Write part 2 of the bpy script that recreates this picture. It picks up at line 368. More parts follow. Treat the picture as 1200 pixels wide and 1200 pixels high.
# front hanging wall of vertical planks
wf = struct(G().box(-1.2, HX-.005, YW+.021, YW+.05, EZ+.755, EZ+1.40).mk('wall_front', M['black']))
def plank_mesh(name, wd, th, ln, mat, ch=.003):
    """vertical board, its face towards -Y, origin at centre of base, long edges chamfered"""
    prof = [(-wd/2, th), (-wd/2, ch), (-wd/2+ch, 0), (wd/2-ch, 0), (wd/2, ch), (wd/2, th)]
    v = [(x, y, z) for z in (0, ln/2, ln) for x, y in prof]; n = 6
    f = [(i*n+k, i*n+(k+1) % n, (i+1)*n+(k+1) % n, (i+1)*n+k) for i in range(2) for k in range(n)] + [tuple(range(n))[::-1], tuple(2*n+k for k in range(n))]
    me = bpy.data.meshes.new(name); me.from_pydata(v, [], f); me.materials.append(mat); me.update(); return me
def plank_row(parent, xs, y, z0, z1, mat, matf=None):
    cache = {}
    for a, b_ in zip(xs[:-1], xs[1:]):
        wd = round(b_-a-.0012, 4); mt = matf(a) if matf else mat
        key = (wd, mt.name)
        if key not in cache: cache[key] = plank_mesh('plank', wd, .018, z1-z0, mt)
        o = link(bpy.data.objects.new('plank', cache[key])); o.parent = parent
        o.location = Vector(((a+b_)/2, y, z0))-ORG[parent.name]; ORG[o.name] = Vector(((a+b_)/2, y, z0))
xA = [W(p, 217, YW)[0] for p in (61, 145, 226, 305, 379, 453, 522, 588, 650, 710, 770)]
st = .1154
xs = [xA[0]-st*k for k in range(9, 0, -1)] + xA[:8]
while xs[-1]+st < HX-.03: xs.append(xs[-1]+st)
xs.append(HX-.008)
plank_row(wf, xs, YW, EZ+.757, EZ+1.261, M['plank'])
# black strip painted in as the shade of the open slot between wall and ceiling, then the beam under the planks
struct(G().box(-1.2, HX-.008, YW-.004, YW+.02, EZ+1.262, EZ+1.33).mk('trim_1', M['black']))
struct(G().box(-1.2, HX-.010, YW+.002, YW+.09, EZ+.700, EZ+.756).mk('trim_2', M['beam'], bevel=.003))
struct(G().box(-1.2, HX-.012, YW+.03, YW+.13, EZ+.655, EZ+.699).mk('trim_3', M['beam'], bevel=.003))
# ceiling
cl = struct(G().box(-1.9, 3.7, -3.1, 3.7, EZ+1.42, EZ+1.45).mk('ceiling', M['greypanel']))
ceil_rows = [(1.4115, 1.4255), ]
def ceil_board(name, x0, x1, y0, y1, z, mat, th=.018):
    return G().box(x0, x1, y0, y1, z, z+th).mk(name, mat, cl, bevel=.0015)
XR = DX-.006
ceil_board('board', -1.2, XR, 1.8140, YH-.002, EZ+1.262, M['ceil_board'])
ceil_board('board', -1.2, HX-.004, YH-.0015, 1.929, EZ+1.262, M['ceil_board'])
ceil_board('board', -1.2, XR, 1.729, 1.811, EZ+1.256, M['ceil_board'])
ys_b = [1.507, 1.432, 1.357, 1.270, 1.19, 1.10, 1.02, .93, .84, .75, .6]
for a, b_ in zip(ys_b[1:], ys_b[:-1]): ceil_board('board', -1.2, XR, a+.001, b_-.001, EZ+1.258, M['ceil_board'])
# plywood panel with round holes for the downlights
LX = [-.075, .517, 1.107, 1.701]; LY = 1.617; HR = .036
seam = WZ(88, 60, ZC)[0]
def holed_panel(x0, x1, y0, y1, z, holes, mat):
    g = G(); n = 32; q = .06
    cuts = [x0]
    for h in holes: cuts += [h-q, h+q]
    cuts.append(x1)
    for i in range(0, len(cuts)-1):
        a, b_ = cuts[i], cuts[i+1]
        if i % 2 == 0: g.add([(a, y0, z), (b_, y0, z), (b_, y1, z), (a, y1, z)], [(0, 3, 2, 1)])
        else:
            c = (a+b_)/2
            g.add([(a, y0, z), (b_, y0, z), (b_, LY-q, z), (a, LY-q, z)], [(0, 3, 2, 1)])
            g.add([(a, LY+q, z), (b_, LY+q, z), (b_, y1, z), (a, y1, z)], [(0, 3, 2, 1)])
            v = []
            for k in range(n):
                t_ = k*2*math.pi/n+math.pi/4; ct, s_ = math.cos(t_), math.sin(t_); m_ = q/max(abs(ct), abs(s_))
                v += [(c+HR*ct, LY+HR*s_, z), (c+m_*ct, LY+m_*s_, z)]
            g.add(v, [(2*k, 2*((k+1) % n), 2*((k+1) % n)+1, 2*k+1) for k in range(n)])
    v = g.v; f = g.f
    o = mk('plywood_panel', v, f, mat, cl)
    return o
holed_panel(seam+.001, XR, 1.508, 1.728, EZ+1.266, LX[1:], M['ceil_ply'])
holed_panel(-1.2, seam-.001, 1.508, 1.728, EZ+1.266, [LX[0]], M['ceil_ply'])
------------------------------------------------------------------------
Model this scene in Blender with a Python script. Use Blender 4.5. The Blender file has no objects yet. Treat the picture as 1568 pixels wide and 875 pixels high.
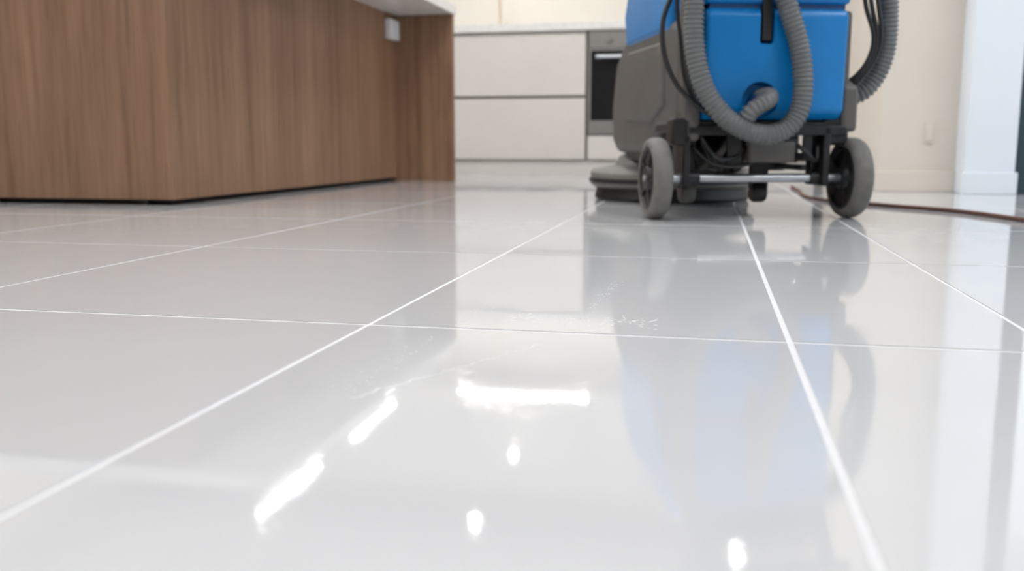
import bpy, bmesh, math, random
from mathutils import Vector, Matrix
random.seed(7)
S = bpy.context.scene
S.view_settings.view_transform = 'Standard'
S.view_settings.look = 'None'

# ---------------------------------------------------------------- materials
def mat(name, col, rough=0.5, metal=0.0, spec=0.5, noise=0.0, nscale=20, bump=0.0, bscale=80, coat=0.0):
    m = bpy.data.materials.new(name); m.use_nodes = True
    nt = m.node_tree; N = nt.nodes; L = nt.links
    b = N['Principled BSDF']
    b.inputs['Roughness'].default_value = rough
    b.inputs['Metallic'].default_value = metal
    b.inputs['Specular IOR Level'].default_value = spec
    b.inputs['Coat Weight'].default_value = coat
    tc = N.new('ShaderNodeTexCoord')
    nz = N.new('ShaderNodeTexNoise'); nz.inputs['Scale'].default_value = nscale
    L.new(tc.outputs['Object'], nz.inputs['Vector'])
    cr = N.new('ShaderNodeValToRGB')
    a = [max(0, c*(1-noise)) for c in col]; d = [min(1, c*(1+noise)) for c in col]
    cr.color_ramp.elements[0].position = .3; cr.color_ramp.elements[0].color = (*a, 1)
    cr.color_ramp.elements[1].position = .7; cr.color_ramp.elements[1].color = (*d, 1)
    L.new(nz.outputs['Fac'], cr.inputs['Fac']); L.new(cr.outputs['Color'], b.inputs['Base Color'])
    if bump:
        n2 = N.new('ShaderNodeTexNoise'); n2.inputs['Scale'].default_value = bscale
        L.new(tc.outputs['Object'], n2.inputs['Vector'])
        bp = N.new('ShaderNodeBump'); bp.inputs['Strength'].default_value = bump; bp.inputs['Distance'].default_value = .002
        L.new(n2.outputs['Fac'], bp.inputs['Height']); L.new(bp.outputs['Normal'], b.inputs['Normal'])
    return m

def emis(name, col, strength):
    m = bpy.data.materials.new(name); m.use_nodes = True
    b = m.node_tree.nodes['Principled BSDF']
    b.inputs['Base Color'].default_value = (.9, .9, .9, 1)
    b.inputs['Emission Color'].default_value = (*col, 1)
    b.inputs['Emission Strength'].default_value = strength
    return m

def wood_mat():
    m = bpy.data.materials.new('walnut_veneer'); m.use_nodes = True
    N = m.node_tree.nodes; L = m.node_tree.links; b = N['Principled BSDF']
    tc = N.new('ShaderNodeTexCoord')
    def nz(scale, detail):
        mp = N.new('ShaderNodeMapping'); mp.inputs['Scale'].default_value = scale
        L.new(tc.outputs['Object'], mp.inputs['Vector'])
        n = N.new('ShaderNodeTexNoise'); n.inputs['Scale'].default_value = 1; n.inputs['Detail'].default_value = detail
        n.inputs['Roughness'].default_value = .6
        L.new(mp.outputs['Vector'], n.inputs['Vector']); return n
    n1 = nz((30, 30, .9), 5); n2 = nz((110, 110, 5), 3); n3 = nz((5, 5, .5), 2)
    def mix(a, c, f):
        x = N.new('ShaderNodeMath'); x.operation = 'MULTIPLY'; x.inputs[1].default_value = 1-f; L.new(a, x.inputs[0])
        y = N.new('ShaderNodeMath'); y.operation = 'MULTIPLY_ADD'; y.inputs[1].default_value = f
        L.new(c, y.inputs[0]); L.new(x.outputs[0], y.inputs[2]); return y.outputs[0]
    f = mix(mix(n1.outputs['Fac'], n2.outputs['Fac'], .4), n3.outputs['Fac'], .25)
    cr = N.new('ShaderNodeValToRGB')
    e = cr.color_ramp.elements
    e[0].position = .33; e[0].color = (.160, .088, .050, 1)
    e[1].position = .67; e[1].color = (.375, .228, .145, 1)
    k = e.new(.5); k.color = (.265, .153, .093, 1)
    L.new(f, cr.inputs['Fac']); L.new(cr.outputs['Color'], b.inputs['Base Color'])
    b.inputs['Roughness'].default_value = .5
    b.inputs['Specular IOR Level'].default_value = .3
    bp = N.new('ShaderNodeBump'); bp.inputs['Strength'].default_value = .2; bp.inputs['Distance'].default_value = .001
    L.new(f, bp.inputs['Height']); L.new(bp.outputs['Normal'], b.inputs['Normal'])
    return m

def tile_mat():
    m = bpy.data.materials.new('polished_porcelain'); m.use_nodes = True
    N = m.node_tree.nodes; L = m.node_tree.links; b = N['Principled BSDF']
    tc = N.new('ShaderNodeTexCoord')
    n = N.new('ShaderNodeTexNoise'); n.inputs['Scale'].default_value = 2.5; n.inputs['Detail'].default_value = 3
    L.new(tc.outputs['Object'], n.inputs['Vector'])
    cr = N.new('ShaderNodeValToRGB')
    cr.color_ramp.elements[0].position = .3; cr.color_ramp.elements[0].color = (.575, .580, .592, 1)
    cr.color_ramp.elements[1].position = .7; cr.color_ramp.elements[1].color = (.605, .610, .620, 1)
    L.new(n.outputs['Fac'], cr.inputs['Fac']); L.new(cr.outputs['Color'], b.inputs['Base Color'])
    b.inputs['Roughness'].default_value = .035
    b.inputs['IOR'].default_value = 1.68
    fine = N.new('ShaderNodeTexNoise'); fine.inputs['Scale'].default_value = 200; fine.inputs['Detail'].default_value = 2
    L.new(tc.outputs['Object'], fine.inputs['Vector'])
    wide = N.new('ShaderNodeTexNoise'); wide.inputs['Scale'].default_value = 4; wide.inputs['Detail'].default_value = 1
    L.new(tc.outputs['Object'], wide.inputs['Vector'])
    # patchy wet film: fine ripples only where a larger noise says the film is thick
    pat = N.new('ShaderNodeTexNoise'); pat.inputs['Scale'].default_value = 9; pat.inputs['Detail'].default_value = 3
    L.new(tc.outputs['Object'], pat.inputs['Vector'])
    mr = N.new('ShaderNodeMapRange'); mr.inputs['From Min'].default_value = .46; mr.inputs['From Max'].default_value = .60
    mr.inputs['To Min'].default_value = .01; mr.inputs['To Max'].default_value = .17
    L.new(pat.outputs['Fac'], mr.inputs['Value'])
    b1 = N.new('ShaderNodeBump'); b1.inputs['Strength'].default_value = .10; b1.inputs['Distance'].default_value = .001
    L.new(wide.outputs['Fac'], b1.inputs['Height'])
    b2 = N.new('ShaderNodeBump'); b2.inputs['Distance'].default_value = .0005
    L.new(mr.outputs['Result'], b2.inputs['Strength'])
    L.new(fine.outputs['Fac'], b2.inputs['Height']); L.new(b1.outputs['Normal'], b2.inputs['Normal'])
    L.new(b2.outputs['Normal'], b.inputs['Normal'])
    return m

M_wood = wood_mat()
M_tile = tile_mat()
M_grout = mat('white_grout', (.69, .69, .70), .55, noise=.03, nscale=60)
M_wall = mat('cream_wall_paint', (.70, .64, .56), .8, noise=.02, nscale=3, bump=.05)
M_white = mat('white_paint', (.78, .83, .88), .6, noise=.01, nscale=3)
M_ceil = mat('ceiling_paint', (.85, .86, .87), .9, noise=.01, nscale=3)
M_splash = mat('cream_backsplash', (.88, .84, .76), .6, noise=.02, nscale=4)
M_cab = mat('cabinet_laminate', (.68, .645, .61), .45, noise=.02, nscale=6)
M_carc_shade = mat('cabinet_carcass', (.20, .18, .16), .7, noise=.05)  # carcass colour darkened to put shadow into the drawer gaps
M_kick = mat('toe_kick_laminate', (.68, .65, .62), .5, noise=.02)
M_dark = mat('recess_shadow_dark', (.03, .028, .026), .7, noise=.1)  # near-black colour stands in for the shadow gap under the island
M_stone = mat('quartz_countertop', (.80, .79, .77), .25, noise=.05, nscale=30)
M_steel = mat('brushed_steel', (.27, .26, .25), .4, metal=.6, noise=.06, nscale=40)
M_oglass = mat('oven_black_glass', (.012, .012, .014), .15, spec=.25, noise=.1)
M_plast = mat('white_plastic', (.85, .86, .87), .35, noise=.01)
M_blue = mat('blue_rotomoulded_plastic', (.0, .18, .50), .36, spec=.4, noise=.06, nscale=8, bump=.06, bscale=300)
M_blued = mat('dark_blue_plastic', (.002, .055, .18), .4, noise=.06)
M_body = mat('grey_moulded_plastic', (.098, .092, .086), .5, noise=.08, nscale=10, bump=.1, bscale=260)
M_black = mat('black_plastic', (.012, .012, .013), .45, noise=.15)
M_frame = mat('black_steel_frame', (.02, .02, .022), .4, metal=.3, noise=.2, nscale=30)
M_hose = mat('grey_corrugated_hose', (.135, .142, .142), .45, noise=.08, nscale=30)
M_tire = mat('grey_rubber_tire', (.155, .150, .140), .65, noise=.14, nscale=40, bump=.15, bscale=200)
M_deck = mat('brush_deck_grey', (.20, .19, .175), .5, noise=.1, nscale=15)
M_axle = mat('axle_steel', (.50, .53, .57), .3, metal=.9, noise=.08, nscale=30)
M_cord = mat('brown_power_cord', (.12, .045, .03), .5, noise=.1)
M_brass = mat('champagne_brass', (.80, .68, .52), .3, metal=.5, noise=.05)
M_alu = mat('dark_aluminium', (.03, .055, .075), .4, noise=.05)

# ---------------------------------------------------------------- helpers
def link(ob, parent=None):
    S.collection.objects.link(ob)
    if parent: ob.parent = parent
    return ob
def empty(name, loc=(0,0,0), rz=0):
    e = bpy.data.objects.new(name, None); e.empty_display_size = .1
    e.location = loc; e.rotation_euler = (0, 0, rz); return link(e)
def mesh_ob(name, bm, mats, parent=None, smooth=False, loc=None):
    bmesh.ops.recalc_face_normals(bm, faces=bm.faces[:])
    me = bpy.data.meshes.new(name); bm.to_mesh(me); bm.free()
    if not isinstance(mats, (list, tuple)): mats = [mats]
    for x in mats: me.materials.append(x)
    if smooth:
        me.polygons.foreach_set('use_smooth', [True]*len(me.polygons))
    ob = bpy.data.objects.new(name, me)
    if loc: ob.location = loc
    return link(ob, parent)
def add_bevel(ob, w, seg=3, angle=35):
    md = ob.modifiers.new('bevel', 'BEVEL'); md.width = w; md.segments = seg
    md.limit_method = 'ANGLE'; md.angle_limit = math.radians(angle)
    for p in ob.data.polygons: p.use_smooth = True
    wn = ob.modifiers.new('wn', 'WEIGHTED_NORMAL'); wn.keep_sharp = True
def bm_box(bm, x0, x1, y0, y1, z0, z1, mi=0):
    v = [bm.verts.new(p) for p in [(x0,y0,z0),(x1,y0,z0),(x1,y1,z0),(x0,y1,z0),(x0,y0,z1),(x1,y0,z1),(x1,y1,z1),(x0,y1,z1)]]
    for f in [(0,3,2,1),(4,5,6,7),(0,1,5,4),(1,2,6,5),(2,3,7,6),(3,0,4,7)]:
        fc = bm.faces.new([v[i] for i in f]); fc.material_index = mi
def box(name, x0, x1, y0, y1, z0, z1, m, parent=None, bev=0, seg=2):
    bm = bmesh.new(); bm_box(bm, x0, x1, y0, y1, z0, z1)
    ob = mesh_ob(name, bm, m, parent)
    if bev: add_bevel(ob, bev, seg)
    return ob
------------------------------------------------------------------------
WRITTEN PROBLEM —
Pictures are excluded. Repeat exactly the lines from the one containing "Model this scene" to the one containing "S.view_settings.look = 'None'", inclusive.

FINAL ANSWER —
Model this scene in Blender with a Python script. Use Blender 4.5. The Blender file has no objects yet. Treat the picture as 1568 pixels wide and 875 pixels high.
import bpy, bmesh, math, random
from mathutils import Vector, Matrix
random.seed(7)
S = bpy.context.scene
S.view_settings.view_transform = 'Standard'
S.view_settings.look = 'None'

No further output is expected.